Наконец для окончания его портрета прибавлю последнюю черту: он, равно как и Петрашевский и Розенталь, находится теперь под специальным покровительством 3-го Отделения, которому по словам самих князя Долгорукова и Тимашева 35 он еженедельно пишет доносы на всё и на всех. Я сам читал один такой донос, писанный рукою и подписанный именем Завалишина, - разумеется самый невинный, присланный из 3-го отделения в Иркутск Муравьеву: в нем Завалишин жалуется, что высшее начальство пыталось поджечь его дом в Чите 36. Больше не прибавлю ни слова, перехожу к товарищу его по уму и по злобе к Муравьеву, Раевскому.

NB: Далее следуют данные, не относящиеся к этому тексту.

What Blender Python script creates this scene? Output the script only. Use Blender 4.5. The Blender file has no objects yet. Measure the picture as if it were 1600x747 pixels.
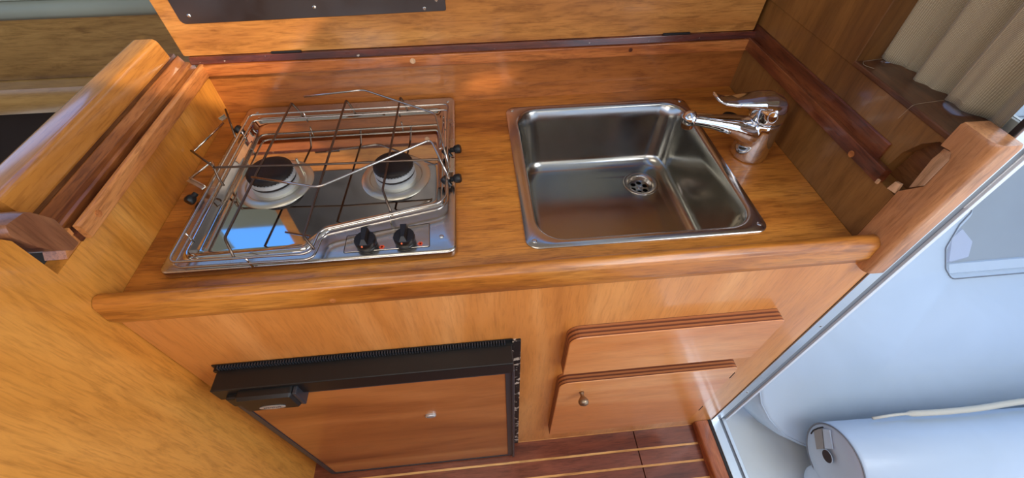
import bpy, bmesh, math, random
from mathutils import Vector, Matrix
random.seed(4)
S = bpy.context.scene
COL = S.collection
PI = math.pi

# ---------------------------------------------------------------- camera
cam = bpy.data.objects.new('camera', bpy.data.cameras.new('camera'))
COL.objects.link(cam)
cam.location = (0.57016584, -0.38339247, 0.55369935)
cam.rotation_euler = (math.radians(40.69034), math.radians(0.152283), math.radians(-5.479891))
cam.data.sensor_width = 36.0
cam.data.lens = 663.600218 / 1600 * 36.0
cam.data.clip_start = 0.01
S.camera = cam

# ---------------------------------------------------------------- world, sun, window light, exposure
w = bpy.data.worlds.new('sky'); S.world = w; w.use_nodes = True
nt = w.node_tree; nt.nodes.clear()
wo = nt.nodes.new('ShaderNodeOutputWorld'); bg = nt.nodes.new('ShaderNodeBackground')
tc = nt.nodes.new('ShaderNodeTexCoord'); sx = nt.nodes.new('ShaderNodeSeparateXYZ'); cr = nt.nodes.new('ShaderNodeValToRGB')
nt.links.new(tc.outputs['Generated'], sx.inputs[0]); nt.links.new(sx.outputs['Z'], cr.inputs[0])
cr.color_ramp.elements[0].position = 0.0; cr.color_ramp.elements[0].color = (0.66, 0.74, 0.84, 1)
cr.color_ramp.elements[1].position = 0.55; cr.color_ramp.elements[1].color = (0.10, 0.34, 0.92, 1)
nt.links.new(cr.outputs[0], bg.inputs[0]); bg.inputs[1].default_value = 2.3
nt.links.new(bg.outputs[0], wo.inputs[0])

def light(name, kind, loc, target, energy, color, size=None, size_y=None, angle=None):
    d = bpy.data.lights.new(name, kind); d.energy = energy; d.color = color
    if size: d.shape = 'RECTANGLE'; d.size = size; d.size_y = size_y or size
    if angle is not None: d.angle = angle
    o = bpy.data.objects.new(name, d); COL.objects.link(o); o.location = loc
    o.rotation_euler = (Vector(target) - Vector(loc)).to_track_quat('-Z', 'Y').to_euler()
    return o
light('sun', 'SUN', (2.02, -1.2, 1.6), (0.25, 0.535, 0.05), 5.0, (1.0, 0.86, 0.66), angle=0.012)
light('cabin_window_light', 'AREA', (0.35, -1.6, 0.95), (0.3, 0.2, -0.1), 10, (1.0, 0.9, 0.76), 1.6, 0.5)
light('hatch_light', 'AREA', (0.35, -0.25, 1.12), (0.45, 0.1, 0), 4, (1.0, 0.93, 0.82), 0.6, 0.5)
light('cockpit_sky_light', 'AREA', (2.3, -1.0, 1.5), (1.5, 0.1, -0.5), 9, (0.78, 0.9, 1.0), 1.2, 1.2)

light('doorway_sky_light', 'AREA', (1.85, -0.85, 0.95), (0.95, 0.0, -0.15), 17, (0.9, 0.95, 1.0), 0.8, 0.8)
S.view_settings.view_transform = 'Standard'; S.view_settings.look = 'None'
S.view_settings.gamma = 1.0; S.view_settings.use_curve_mapping = False
S.view_settings.exposure = -0.16

# ---------------------------------------------------------------- materials
def lin(c):
    return tuple(((v / 255) / 12.92 if v / 255 <= 0.04045 else ((v / 255 + 0.055) / 1.055) ** 2.4) for v in c) + (1,)
MATS = {}
def mat(name, color, rough=0.5, metal=0.0, coat=0.0, spec=0.5):
    m = bpy.data.materials.new(name); m.use_nodes = True
    b = m.node_tree.nodes['Principled BSDF']
    b.inputs['Base Color'].default_value = lin(color); b.inputs['Roughness'].default_value = rough
    b.inputs['Metallic'].default_value = metal; b.inputs['Coat Weight'].default_value = coat
    b.inputs['Specular IOR Level'].default_value = spec
    b.inputs['Coat Roughness'].default_value = 0.12
    MATS[name] = m
    return m
def nodes(m):
    return m.node_tree.nodes, m.node_tree.links, m.node_tree.nodes['Principled BSDF']
def mapping(m, scale, rot=(0, 0, 0)):
    N, L, b = nodes(m)
    t = N.new('ShaderNodeTexCoord'); mp = N.new('ShaderNodeMapping')
    mp.inputs['Scale'].default_value = scale; mp.inputs['Rotation'].default_value = rot
    L.new(t.outputs['Object'], mp.inputs[0]); return mp
def noise(m, vec, scale, detail=4, dist=0.0, rough=0.55):
    N, L, b = nodes(m); n = N.new('ShaderNodeTexNoise')
    n.inputs['Scale'].default_value = scale; n.inputs['Detail'].default_value = detail
    n.inputs['Distortion'].default_value = dist; n.inputs['Roughness'].default_value = rough
    L.new(vec.outputs[0], n.inputs['Vector']); return n
def ramp(m, fac, stops):
    N, L, b = nodes(m); r = N.new('ShaderNodeValToRGB')
    e = r.color_ramp.elements
    while len(e) < len(stops): e.new(0.5)
    for i, (p, c) in enumerate(stops): e[i].position = p; e[i].color = c
    L.new(fac, r.inputs[0]); return r
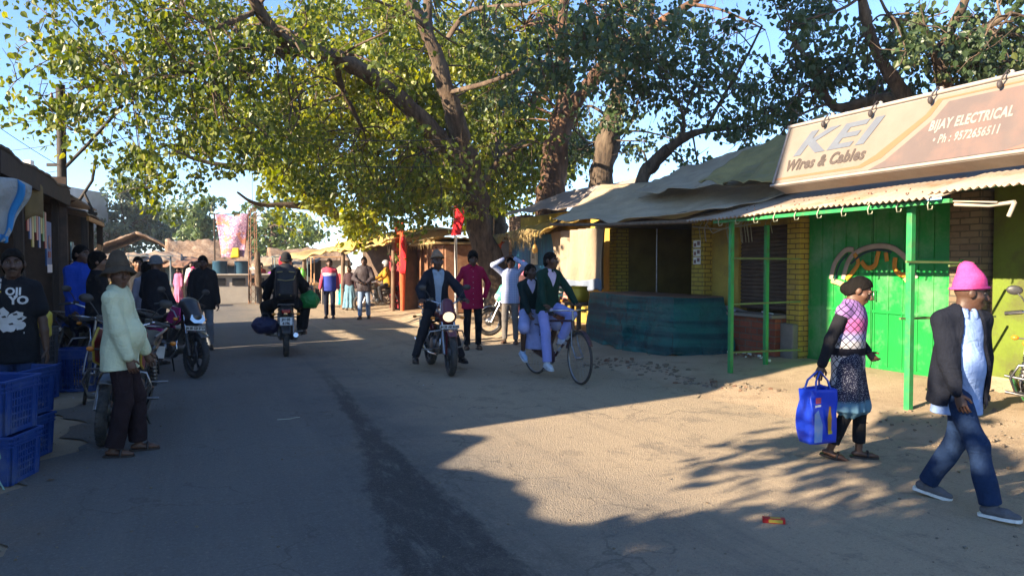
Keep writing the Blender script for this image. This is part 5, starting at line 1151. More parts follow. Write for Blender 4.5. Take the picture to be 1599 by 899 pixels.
W = MB(); W.lathe([(0, 0), (.19, 0), (.21, .1), (.2, .34), (.15, .44), (.08, .5), (0, .52)], (7.0, 14.0, float(gz(7., 14.))), 'z', 18); W.build_rf('clay_jar', mat('terracotta', (.25, .075, .03), .8, (.18, .05, .022), 6, .2), 7.0, 14.0, .1, 'tall terracotta jar on the ground before the bench', 'jar')
W = MB(); W.tube([(6.75, 13.0, .17), (6.7, 13.6, .2), (6.85, 14.3, .18)], .05, 10); W.tube([(6.7, 12.85, .18), (6.75, 13.0, .18)], .065, 10); W.build_rf('clay_pipe', mat('pale_pipe', (.48, .38, .27), .8), 6.75, 13.6, .15, 'pale dusty pipe lying on the ground behind the bicycle', 'pipe')
# ------------------------------------------------------------------ farther stalls on the right
RUST = mat('rusty_sheet', (.22, .1, .05), .7, (.13, .055, .03), 3, .2, 20, dirt=(.35, .22, .13), dscale=2.5, damt=.6); RUSTP = mat('faded_door', (.5, .33, .22), .75, (.38, .2, .12), 3, .15, 20, stretch=(1, 2, .5), dirt=(.25, .1, .05), dscale=3, damt=.8)
K2 = thing_rf('steel_kiosk', 'rusty brown sheet steel kiosk with a faded pinkish door leaf', 'kiosk', 7.2, 23.5, 0, 'market shops and stalls')
W = MB(); W.box((7.0, 21.5, .1), (8.6, 25.0, 2.2)); W.build('cabin', RUST, K2, bevel=.02); W = MB(); W.box((6.88, 24.9, .12), (7.2, 25.7, 2.15)); W.build('door', RUSTP, K2, bevel=.008)
W = MB(); W.box((6.6, 21.3, 2.22), (8.8, 25.9, 2.28)); W.grid(lambda u, v: (6.5+2.4*u, 21.2+4.8*v, 2.31+.06*abs(wob(u*3, v*6))), 14, 30); W.build('roof', STRAW, K2)
W = MB()
for i in range(5): W.bar((6.97, 21.6+.8*i, .15), (6.97, 21.6+.8*i, 2.15), .03, .04)
W.build('ribs', RUST, K2)
straw_fringe('straw_fringe', 6.6, 21.4, 25.8, 2.34, 110, 'dry straw and twigs along the rusty kiosk roof', .25)
K3 = thing_rf('white_cabin', 'small pale grey panelled cabin behind the man in the crimson shirt', 'cabin', 8.3, 21.8, 0, 'market shops and stalls')
W = MB(); W.box((8.2, 20.7, .1), (9.4, 21.45, 2.35)); W.box((8.25, 21.45, .1), (9.4, 23.4, 2.35)); W.build('panel', mat('pale_grey_panel', (.42, .4, .38), .6, (.34, .33, .32), 3, .06), K3, bevel=.01)
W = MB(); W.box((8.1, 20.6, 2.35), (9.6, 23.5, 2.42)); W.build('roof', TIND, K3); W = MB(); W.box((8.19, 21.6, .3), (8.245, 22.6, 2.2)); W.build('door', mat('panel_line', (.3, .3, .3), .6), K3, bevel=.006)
W = MB(); W.tube([(7.2, 21.1, 0), (7.2, 21.1, 2.45)], .045, 10); W.build_rf('metal_post', mat('galvanised', (.5, .5, .5), .4, None, 8, .05, 30, metal=.5), 7.2, 21.1, 0, 'slim shiny metal post left of the man in the crimson shirt', 'post')
RED = mat('red_flag_cloth', (.62, .012, .02), .85, (.5, .01, .016), 6, .25, 18); SAFF = mat('saffron_flag_cloth', (.55, .1, .03), .85, (.4, .06, .02), 6, .25, 18)
Fl = thing_rf('red_flag', 'big torn red cloth flag hanging in the leaves above the crimson shirted man', 'flag', 7.0, 20.3, 2.4, 'temple flags')
W = MB(); W.grid(lambda u, v: (7.0+.08*math.sin(u*9+v*2), 20.75-.85*u+.25*v*(1-u), 3.22-.78*v-.25*u*(1-v)*abs(math.sin(u*8))+.12*math.sin(u*11)*(1-v)), 20, 14); W.build('cloth', RED, Fl, solid=.006)
W = MB(); W.grid(lambda u, v: (7.02+.06*math.sin(u*7), 20.6-.5*u, 3.35-.3*v-.3*abs(u-.5)), 8, 6); W.build('streamer', RED, Fl, solid=.006); W = MB(); W.tube([(7.05, 20.5, 0.1), (7.02, 20.75, 3.3)], .02, 6); W.build('pole', DARKWOOD, Fl)
Fp = thing_rf('flag_shrine', 'tall pole wrapped in saffron red cloth beside the rusty kiosk', 'flag pole', 6.3, 23.95, 0, 'temple flags')
W = MB(); W.tube([(6.3, 23.95, 0), (6.3, 23.95, 1.1), (6.32, 23.9, 2.2), (6.3, 23.95, 3.05)], [.06, .1, .13, .04], 10); W.build('wrapped_pole', SAFF, Fp)
W = MB(); W.grid(lambda u, v: (6.3+.1*math.sin(u*6+v*3), 24.0+.9*u+.1*v, 2.95-.9*v+.3*u-.4*u*v), 12, 10); W.build('flag', SAFF, Fp, solid=.006); W = MB(); W.grid(lambda u, v: (6.25+.08*math.sin(u*6+v*3), 23.9-.3*u, 2.5-1.2*v), 6, 10); W.build('flag', RED, Fp, solid=.006)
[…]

Вы, вероятно, знаете, что он был взят год или два перед декабрьскою историей и после годового или двухгодового содержания в крепости был осужден на вечное поселение в Сибири вне всякого соприкосновения с декабристами, так что декабристы даже до сих пор не хотят признавать его своим в противность Муравьеву, утверждающему, что он принимал деятельное участие в заговоре. Как бы то ни было, Муравьев нашел его в полном раздоре со всеми декабристами и тщетно старался их примирить. Они называли его просто-напросто подлецом, а он их- "невинными" (Т. е. вифлеемские младенцы.). Раевский - очень, очень умный человек и в противность Завалишину он - не педант-теоретик-догматик, нет, он одарен одним из тех бойких и метких русских умов, которые прямо бьют в сердце предмета и называют вещи по имени. Он- с ног до головы практик, русский делец, счастливый во время оно, слишком счастливый в игре, теперь нашедший золотое дно в откупных делах, человек, в жизни много видевший, много испытавший, много намотавший на ус, никогда, нигде не пропадающий, ничем не стесняющийся и везде умеющий отыскать свою пользу. Он - циник по душе, в сущности ничем Не увлекающийся, но разговор его, остроумный, блестящий, едкий, в высшей степени увлекателен. Завалишин постарел, он - нет, его и теперь заслушаться можно.